Task instructions
Up to and including the line with "PI = math.pi", reproduce the listing below exactly, beginning at its first line.

** Start Input **

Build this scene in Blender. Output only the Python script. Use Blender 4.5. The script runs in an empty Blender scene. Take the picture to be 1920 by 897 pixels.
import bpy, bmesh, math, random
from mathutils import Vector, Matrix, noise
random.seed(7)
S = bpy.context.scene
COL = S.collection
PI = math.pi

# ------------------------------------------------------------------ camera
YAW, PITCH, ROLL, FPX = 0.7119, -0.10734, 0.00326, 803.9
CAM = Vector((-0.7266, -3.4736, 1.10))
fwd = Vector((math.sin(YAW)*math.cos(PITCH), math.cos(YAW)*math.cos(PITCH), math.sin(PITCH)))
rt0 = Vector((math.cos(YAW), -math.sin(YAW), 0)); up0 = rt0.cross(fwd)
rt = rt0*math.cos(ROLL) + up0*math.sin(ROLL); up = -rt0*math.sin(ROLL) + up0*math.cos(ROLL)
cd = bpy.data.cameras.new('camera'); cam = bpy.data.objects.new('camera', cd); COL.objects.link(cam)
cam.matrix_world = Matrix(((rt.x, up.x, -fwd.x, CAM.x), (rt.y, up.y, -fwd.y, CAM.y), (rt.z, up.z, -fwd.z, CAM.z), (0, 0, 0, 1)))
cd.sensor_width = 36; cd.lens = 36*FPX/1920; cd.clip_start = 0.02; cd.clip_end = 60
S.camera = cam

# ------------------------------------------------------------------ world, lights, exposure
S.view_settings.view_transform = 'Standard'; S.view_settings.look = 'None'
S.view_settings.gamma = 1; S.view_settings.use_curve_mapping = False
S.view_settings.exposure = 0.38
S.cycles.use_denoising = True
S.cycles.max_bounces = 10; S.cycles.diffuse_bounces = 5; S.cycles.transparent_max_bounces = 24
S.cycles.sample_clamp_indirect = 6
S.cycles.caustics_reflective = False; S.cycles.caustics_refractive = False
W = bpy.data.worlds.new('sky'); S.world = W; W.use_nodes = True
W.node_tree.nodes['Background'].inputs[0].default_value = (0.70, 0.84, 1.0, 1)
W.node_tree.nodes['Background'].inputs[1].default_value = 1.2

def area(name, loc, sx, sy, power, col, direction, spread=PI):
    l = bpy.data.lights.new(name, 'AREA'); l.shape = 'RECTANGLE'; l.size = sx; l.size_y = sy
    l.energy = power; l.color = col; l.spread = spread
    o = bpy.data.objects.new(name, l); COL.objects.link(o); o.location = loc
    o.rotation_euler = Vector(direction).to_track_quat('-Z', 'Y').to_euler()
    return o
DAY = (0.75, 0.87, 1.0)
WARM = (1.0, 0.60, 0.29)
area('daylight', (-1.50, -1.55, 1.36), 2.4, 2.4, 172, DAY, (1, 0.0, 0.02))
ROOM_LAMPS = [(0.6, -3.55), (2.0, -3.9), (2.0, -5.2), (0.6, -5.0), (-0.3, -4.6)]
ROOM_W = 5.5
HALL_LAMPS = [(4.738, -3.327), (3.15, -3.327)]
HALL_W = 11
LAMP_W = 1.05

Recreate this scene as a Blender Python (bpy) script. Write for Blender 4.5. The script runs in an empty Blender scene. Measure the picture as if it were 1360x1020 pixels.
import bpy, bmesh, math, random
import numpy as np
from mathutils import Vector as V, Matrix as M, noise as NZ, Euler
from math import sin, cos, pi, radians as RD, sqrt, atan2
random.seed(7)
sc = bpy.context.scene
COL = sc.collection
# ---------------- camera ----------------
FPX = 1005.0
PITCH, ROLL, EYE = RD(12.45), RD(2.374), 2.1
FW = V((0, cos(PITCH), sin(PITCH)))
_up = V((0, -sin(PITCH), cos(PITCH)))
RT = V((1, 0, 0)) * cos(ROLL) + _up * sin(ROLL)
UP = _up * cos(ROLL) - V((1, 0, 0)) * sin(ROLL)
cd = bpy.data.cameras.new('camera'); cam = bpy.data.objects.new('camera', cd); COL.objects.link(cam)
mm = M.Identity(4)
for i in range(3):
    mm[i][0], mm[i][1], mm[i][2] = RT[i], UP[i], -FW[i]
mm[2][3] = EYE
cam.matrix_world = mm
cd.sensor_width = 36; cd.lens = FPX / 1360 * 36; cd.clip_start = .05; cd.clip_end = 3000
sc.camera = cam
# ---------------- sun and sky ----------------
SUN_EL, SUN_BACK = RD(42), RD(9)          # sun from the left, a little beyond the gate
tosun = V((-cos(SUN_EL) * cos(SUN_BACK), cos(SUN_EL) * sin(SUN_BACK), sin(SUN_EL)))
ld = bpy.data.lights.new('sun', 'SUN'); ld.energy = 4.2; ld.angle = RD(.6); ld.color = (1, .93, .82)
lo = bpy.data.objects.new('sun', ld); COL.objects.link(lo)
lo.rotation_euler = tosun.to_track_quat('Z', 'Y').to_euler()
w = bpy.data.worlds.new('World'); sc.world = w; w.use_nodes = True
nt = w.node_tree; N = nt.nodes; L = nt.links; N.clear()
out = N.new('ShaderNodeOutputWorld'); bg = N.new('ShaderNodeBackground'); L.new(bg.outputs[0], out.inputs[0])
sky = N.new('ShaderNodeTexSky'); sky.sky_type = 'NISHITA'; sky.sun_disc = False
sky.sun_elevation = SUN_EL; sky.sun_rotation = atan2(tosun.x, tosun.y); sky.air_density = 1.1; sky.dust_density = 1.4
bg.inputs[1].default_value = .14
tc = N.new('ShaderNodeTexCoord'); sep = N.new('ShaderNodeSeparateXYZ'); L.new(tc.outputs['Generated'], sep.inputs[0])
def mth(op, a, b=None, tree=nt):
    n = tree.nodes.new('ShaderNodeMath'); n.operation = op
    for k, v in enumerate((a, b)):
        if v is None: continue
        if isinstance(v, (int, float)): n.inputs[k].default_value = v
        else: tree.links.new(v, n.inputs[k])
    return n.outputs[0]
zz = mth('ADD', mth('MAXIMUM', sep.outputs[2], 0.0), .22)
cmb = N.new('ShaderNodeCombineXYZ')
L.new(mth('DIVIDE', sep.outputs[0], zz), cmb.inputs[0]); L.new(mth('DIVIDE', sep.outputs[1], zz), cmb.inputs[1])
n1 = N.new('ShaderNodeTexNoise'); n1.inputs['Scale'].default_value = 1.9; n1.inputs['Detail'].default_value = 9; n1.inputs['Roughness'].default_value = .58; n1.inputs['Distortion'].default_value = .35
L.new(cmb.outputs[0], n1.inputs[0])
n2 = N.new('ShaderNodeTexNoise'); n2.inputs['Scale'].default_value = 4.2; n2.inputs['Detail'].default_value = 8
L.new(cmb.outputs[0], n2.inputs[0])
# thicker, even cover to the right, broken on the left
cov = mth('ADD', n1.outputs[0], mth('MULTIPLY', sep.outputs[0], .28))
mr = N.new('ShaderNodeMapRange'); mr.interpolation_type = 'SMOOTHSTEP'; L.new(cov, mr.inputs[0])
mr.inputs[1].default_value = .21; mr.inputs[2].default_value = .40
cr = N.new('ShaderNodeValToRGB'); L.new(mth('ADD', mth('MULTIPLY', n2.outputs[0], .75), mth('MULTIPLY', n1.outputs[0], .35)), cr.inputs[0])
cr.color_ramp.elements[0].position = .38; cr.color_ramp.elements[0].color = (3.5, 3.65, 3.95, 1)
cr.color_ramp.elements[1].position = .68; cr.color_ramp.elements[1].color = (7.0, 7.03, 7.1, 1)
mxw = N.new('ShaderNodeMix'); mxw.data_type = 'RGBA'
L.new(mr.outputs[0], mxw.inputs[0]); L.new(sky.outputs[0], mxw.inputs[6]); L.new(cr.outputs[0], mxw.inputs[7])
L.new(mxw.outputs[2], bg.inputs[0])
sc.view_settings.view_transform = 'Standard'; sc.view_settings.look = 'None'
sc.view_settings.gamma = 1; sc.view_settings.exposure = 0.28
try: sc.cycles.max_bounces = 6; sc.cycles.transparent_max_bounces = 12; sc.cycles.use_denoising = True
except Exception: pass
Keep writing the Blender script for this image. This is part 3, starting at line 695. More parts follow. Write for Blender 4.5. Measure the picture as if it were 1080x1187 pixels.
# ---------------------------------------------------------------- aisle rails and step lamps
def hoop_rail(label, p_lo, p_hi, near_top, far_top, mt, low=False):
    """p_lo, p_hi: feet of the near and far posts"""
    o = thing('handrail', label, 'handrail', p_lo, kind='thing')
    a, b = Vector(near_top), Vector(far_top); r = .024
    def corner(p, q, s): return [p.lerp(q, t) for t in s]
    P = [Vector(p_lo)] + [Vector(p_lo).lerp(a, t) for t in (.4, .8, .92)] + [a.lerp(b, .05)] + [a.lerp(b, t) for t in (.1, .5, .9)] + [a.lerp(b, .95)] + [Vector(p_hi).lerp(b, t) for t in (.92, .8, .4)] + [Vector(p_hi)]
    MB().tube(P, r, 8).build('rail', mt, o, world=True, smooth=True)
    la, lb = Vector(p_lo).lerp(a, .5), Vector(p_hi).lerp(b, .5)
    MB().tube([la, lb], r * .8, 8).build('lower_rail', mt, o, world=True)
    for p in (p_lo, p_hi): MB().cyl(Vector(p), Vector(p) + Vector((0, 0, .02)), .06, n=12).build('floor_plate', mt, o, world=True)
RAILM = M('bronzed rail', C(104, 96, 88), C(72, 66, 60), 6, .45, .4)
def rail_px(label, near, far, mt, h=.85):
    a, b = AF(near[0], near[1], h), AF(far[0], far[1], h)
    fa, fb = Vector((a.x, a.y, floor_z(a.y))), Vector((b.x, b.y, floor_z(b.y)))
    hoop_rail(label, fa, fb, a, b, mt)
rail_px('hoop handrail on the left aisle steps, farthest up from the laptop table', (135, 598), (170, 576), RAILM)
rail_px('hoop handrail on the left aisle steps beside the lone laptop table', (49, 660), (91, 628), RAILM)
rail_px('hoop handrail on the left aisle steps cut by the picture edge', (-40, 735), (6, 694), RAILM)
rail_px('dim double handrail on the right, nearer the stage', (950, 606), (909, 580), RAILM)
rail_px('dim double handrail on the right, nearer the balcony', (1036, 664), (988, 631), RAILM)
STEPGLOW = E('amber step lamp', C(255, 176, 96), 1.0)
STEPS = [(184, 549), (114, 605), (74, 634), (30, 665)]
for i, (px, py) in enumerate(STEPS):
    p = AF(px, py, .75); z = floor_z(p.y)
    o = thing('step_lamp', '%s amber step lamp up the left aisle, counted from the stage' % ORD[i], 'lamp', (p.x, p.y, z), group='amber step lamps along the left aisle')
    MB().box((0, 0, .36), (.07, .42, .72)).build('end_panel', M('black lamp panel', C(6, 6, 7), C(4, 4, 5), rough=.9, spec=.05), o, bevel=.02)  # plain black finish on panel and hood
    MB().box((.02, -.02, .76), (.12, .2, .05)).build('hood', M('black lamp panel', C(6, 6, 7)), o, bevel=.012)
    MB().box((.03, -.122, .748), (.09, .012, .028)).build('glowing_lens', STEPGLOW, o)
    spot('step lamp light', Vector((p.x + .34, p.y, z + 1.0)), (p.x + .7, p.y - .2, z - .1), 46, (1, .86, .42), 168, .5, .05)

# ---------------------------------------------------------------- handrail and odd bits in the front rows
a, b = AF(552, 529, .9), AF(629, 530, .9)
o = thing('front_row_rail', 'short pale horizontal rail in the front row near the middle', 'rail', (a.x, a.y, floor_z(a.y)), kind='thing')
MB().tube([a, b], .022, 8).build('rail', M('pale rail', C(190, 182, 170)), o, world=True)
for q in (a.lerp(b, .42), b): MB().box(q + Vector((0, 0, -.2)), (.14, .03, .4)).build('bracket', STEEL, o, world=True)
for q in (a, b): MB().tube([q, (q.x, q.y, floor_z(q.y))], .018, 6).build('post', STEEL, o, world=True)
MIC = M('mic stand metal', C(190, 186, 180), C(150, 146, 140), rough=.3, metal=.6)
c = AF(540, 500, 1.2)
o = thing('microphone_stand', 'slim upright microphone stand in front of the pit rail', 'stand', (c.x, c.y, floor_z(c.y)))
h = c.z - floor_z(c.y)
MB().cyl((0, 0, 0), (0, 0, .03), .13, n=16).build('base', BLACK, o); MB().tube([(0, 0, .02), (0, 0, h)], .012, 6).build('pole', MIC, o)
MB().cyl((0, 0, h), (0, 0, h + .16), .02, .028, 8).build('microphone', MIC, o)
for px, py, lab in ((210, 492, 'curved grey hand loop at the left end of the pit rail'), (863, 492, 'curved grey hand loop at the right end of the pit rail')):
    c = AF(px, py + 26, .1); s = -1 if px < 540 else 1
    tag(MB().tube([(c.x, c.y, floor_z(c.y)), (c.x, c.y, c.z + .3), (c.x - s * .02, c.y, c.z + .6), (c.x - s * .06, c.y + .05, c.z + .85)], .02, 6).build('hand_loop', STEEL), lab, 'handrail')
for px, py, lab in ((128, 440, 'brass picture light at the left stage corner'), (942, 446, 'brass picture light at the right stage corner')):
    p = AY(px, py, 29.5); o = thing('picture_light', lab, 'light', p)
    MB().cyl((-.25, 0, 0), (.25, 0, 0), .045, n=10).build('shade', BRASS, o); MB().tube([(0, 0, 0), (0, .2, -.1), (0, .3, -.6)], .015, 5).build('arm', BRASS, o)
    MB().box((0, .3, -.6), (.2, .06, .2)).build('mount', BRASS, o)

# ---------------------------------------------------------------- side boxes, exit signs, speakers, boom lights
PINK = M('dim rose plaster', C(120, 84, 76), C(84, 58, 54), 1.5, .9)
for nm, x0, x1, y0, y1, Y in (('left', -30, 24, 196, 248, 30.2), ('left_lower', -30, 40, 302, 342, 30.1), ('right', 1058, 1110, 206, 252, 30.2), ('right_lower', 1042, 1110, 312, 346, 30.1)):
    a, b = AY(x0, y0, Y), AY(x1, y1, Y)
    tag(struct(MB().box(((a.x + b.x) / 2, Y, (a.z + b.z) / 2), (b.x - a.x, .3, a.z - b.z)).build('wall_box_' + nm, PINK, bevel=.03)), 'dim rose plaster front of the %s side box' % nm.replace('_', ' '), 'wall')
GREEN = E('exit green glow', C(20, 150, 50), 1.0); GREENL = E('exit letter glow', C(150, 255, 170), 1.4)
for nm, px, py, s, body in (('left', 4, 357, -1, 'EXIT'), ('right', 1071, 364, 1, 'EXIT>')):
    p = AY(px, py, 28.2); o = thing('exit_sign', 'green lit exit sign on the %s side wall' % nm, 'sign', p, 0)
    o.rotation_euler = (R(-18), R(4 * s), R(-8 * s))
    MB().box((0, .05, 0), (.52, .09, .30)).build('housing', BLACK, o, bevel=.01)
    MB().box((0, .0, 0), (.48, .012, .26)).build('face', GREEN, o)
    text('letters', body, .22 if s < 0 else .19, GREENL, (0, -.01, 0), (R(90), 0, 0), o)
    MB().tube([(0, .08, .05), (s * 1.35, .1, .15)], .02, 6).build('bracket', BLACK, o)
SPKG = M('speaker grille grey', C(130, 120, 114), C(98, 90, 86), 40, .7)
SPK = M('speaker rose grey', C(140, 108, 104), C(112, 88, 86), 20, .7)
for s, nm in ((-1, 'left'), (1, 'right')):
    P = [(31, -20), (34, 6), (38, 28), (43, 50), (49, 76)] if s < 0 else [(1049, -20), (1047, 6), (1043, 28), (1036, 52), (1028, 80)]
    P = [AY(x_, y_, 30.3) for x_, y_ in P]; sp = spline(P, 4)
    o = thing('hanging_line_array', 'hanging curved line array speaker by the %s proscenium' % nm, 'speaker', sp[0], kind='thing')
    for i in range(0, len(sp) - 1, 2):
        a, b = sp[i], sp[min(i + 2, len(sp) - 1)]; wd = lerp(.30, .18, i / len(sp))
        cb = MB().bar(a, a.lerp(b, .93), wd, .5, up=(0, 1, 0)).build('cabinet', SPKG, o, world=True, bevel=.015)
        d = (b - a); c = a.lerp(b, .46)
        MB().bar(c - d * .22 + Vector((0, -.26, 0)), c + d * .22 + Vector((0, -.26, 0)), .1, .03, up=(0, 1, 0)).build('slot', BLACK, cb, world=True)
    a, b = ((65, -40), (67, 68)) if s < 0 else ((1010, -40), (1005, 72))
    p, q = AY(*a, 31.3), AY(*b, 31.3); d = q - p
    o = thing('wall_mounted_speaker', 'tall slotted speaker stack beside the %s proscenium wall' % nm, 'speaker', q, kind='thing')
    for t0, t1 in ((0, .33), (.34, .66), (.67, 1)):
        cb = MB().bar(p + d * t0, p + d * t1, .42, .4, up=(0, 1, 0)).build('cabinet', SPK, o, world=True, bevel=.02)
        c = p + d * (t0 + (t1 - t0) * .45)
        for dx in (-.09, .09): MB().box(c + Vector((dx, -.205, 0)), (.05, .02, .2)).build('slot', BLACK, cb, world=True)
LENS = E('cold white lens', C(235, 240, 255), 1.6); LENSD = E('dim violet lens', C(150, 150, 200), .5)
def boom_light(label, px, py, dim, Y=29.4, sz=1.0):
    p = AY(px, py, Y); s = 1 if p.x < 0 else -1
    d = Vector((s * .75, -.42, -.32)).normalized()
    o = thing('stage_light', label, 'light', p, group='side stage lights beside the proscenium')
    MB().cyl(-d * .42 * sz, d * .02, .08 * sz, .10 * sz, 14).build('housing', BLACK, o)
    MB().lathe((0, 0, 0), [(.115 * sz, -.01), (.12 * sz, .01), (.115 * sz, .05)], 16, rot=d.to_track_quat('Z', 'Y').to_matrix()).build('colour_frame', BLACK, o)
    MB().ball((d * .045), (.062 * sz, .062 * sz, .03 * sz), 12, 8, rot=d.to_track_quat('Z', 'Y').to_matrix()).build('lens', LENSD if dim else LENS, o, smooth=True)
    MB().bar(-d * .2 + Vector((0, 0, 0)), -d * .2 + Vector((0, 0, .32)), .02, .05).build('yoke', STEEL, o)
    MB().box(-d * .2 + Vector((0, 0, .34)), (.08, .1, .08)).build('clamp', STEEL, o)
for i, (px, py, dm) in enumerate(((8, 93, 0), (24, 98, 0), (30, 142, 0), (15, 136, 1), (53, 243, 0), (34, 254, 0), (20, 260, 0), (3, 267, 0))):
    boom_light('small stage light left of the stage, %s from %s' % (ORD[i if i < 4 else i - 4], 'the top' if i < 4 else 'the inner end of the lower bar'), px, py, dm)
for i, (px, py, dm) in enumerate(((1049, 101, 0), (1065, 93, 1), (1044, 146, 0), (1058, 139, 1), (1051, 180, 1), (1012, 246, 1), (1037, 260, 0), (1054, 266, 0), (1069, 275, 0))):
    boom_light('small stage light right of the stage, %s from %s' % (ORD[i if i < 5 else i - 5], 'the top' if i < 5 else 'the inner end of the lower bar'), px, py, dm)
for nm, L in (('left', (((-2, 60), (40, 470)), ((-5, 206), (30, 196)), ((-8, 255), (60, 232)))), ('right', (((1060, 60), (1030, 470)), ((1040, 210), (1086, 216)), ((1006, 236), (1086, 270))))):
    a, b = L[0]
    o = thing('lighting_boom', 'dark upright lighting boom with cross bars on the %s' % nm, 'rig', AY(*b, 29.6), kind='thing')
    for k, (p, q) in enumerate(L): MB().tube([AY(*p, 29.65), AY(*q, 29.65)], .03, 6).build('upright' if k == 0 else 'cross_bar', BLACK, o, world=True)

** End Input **

Correct answer
Build this scene in Blender. Output only the Python script. Use Blender 4.5. The script runs in an empty Blender scene. Take the picture to be 1920 by 897 pixels.
import bpy, bmesh, math, random
from mathutils import Vector, Matrix, noise
random.seed(7)
S = bpy.context.scene
COL = S.collection
PI = math.pi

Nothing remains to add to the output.